The weirdest thing happened today. Flying from Orlando to Charlotte in the default A320. Everything is fine, then all of a sudden I hear the sound of the ap disconnect warning. I look, and the whole panel is dark. No engines, no power no nothing. I can’t be out of fuel cuz I have it set on unlimited. It’s the only assist I have on. Failures not turned on. The only thing that’s been different is I have started powering up the cockpit manually instead of being lazy and hitting the cntr E key. I followed the checklist to a T. Takeoff was fine. Climb was fine. Cruise was fine. Then 35 minutes into the flight everything went black. I tried trouble shooting, restarting the engines and in a panic even the cntr E combination. Nothing worked. No flaps or gear either.
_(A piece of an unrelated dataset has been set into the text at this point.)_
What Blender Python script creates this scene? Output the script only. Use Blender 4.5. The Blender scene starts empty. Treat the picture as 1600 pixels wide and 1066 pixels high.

Luckily I was able to glide it all the way down as I was heading east for an ocean water landing but didn’t quite make. But I did a nice Captain Sully like water landing in a river near the coast. Everyone survived lol.
I still don’t have a clue what went wrong. Would leaving engine bleed on do this? I did whatever the checklist said but it only has one checklist, 3 pages. Before engine start, engine start and after engine start. No other checklist. Any ideas?
I’ve had this issue before. Usually happens when the sim is running low on memory and tries to free up some memory by shutting down background processes (eg. Not loading LODs, not loading textures, and in this case, just killing the avionics). You can always save the fight, restart the sim and continue flying.
Now, this shouldn’t happen at 38000ft. I’ve seen it happen on approach or takeoff at heavy airports only.
Hmm. Maybe. I’m looking into crossfeed. It seems that even if you have unlimited fuel checked, I noticed that it gives you about 50 percent fue in the wings l, but 0 fuel in the center fuel tank. I use to always start my flights on the runway but have recently began starting at the gate to learn start up procedures. I would turn on the batteries, then the apu, push back, the controller E. After engine start and shutting down the apu, there was always a light at the top it seemed I had to turn off as this did happen one other time, but just no fuel, not the whole avionics shutting down. Now I’m doing everything by the checklist. Guess I need to learn more about fuel flow. But you may be right as well. Sim has so many bugs. Weird that I just had nothing. Only thing that worked was aerlons.
Yes. Generators were on. I did have high clouds, the kind that make the gpu work. Maybe it was the memory. I did double my ram recently to 16gb. It was matching memory though. I’m still scratching my head on this one.
Yes I did a repeat of the same exact plan yesterday. All went well this time. Well, I think it was just a one off. Not gonna worry about unless it happens again. I do notice that when I have these certain type of high clouds my gpu temps go up to near 80. For some reason they really work the gpu. Most of the time it’s in the low 70s. Not sure if that had anything to do with it or not. Oh well, thanks for the help. If it happens again I’ll post back here.
Depending on the age of your video card, you might want to remove the heat-sinks and refresh the heat-sink compound as it does dry out after about a year. Consider doing this to other components like the CPU and any other components with heat-sinks.
This is something that is highly recommended for systems that get “abused”, (like gaming systems that run computationally intense tasks - like MSFS! ), and should be a six-month/annual maintenance item, likd regularly blowing out the dust, pet hair, bugs, and other cruft that accumulate in the system, coolers, system fans and the PSU.
I also recommend removing and reseating items like memory, graphics card(s), and any other add-ons that plug in during this maintenance interval. (I typically do this three or four times to wipe oxides off the contact surfaces.) This helps keep contact resistance and stray capacitance down which will help your system run more stably.
This might not solve your specific problem, but is a good idea in general to avoid strange crashes and other unexplainable quirks.
Correct GPU temperature can vary between cards. My GTX 2060 is a hot-running card and, when working hard, is normally in the mid 80s. Usage is rarely above 90% so it’s not being overtaxed. It does raise a few eyebrows when I tell people but it’s normal.
You might want to check that before you start worrying.
Based on my own experience, I generally don’t recommend games like MSFS, (or crypto mining), on laptops since it’s difficult to perform the kinds of maintenance that extremely advanced software that is computationally intense requires.
You do you, but at the very least make sure you blow out all the vents with canned air every few months, and make sure there’s plenty of air space underneath it.
My sister used to fry laptops at a rate of every six months - or less - and couldn’t figure it out until I discovered she was keeping her laptop on her fluffy couch, or on her lap wearing loose clothing. After I mentioned that she needs a hard surface “laptop mat” to allow air to circulate, she stopped frying laptops.
I am sure you already know all this, but I mention it for the benefit of others who might not be so expert.
I live in Florida and wear shorts all the time. I use to get toasted skin syndrome ( Google it) on my legs when simming. I don’t do that anymore haha. I use my 65in tv for simming now and it sits on a tv stand shelf with plenty of air. I’m not really worried about it.